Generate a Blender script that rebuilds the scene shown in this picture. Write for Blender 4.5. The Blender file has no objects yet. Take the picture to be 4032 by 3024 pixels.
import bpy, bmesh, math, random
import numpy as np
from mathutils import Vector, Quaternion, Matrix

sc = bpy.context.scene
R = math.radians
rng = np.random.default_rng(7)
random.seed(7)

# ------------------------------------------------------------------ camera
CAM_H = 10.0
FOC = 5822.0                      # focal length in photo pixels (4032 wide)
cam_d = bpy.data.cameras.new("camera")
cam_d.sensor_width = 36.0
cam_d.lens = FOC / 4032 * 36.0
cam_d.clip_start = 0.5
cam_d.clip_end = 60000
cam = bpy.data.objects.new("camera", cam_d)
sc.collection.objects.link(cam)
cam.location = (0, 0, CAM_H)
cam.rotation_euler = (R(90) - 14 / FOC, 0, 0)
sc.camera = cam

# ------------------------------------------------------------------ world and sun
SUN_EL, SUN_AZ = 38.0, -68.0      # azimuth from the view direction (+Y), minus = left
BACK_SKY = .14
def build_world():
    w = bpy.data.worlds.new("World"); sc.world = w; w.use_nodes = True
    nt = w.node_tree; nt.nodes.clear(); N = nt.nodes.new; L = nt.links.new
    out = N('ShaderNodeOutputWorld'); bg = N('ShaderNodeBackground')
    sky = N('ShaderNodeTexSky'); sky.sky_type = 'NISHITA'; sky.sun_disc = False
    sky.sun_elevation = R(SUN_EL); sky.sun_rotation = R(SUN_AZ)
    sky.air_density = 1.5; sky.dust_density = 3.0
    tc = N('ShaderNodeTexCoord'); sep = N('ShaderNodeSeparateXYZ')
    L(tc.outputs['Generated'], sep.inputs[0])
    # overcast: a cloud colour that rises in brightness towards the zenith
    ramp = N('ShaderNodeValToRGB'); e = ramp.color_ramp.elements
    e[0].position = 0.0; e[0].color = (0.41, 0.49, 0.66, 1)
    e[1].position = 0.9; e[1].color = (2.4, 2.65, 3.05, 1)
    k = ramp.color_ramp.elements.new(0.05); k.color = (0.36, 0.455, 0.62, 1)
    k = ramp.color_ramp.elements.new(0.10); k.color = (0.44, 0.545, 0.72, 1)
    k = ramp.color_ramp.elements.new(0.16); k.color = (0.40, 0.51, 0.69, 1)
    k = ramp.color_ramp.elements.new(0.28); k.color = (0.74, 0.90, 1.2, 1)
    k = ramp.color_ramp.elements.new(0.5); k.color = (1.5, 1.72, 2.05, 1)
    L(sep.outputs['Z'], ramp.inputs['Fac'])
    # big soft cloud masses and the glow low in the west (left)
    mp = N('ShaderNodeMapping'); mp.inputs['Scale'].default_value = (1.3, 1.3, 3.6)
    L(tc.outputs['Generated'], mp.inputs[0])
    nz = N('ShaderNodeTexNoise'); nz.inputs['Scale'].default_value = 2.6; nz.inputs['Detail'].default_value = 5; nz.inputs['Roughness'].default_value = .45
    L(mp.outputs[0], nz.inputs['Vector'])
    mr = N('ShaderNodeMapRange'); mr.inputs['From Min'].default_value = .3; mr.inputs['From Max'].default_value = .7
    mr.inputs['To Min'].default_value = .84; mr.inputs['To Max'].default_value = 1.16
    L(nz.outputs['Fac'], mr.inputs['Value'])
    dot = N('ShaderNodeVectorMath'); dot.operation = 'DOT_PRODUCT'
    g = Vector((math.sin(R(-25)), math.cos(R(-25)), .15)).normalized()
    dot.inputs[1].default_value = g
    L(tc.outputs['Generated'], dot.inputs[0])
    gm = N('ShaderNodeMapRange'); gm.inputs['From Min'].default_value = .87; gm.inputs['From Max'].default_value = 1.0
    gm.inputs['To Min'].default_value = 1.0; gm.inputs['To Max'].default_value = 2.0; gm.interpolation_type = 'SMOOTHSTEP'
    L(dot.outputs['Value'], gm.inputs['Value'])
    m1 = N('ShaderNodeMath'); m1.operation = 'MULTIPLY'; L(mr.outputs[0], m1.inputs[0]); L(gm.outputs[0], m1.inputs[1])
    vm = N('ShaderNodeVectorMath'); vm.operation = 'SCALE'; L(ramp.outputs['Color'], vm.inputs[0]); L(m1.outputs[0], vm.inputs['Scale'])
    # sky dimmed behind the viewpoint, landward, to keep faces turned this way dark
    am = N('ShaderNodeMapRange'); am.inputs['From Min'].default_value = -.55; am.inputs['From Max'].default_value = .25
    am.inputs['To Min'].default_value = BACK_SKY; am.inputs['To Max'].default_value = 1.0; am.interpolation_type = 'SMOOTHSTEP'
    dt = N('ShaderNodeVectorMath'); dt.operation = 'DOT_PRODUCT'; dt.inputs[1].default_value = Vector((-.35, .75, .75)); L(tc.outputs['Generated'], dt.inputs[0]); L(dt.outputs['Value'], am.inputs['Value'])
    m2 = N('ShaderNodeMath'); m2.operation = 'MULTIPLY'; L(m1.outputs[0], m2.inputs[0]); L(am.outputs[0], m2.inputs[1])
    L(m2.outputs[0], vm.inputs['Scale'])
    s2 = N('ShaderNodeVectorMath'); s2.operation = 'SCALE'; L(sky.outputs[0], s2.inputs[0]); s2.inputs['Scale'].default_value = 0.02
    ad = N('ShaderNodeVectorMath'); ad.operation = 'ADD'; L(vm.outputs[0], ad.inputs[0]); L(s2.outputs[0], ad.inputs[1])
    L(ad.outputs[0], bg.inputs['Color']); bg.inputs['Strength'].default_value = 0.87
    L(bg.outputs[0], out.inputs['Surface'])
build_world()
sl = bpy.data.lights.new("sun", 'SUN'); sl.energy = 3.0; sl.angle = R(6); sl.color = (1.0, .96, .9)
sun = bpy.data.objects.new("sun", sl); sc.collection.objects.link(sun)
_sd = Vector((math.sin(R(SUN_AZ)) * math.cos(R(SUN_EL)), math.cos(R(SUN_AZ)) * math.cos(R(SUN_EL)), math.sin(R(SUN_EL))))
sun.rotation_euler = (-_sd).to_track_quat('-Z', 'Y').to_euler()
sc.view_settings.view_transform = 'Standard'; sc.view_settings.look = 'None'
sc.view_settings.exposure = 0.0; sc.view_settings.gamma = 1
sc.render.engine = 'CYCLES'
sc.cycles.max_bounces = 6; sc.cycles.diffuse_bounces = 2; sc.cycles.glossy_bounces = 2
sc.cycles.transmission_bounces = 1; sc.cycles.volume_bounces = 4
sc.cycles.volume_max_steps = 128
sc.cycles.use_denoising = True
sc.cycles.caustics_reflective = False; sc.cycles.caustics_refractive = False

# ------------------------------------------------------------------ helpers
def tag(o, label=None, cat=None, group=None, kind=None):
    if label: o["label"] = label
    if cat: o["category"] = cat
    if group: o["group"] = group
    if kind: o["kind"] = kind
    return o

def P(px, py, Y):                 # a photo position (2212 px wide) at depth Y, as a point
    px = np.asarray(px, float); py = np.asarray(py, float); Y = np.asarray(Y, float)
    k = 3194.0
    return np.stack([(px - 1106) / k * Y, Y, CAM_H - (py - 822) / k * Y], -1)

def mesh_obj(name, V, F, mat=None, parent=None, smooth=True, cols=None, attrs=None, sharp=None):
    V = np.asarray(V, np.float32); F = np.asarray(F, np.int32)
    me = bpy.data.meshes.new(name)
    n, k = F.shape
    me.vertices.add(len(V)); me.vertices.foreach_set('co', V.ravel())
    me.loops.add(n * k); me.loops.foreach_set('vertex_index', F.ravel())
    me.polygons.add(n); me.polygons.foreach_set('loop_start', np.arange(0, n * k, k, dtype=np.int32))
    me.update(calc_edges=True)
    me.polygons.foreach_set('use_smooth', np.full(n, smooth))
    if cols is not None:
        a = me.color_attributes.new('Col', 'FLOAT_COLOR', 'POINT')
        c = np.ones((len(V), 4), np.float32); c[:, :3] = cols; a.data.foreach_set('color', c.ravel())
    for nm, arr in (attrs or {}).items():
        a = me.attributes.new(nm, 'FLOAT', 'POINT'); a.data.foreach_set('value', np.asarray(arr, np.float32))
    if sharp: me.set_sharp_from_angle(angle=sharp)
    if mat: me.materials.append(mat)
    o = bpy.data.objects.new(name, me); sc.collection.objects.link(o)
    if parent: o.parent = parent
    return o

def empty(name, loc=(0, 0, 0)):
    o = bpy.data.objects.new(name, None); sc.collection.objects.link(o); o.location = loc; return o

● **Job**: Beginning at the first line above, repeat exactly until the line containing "random.seed(7)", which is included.

● **Result below**:
Generate a Blender script that rebuilds the scene shown in this picture. Write for Blender 4.5. The Blender file has no objects yet. Take the picture to be 4032 by 3024 pixels.
import bpy, bmesh, math, random
import numpy as np
from mathutils import Vector, Quaternion, Matrix

sc = bpy.context.scene
R = math.radians
rng = np.random.default_rng(7)
random.seed(7)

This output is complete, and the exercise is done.